The people who bore the consequences of this judge's conduct were not powerful. They were defense attorneys doing their jobs, criminal defendants waiting for bond hearings, and court staff trying to function under arbitrary "no contact" edicts. Those are the people judicial oversight exists to protect.
In an era when courts are under intense public scrutiny, from appellate battles over executive authority to local courtroom misconduct, the integrity of individual judges matters more than ever.
Speedlin Gonzalez's status as the first openly LGBT judge in Bexar County earned her media attention and a degree of political celebrity. None of that is relevant to whether she abused her authority.
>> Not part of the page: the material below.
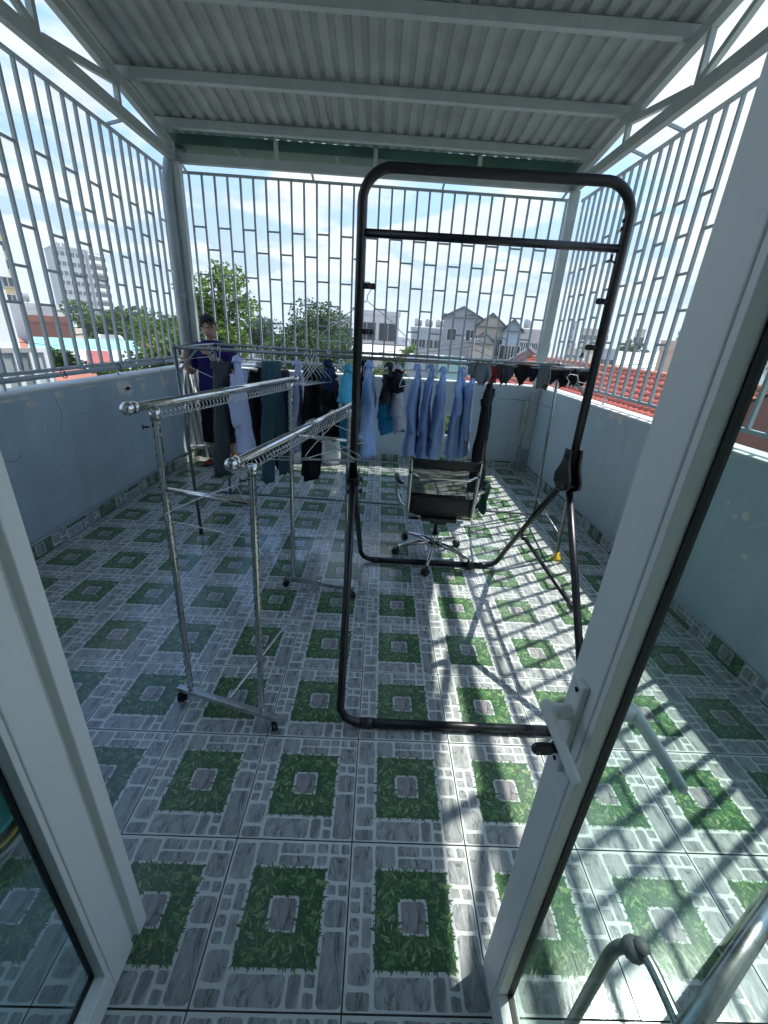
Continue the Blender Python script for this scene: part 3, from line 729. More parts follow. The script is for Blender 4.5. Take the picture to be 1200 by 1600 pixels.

A judge who orders a defense attorney handcuffed for doing her job, who delays habeas corpus petitions, who gags her own staff, that judge has a conduct problem, regardless of what flag hangs in the courtroom. The commission's earlier reluctance to impose real consequences may have reflected discomfort with disciplining a politically symbolic figure. If so, it came at the expense of the people who appeared before her.
The question of how judges appointed or elected under political banners exercise their authority is not abstract. It plays out in real courtrooms, with real consequences for real people.
Speedlin Gonzalez served on the bench for roughly seven years. During that time, the system gave her a private warning, a public warning, an education order, and then, only after a grand jury acted, a suspension and a resignation deal. The people who sat in her courtroom did not have the luxury of that much patience.
The ongoing national conversation about judicial accountability tends to focus on high-profile federal cases. But accountability starts at the local level, in county courtrooms where judges wield enormous day-to-day power over ordinary citizens.
Bexar County now has one fewer judge who confused authority with impunity. The system that let it go on this long deserves its own reckoning.
A robe is not a shield. A lifetime ban is the proof.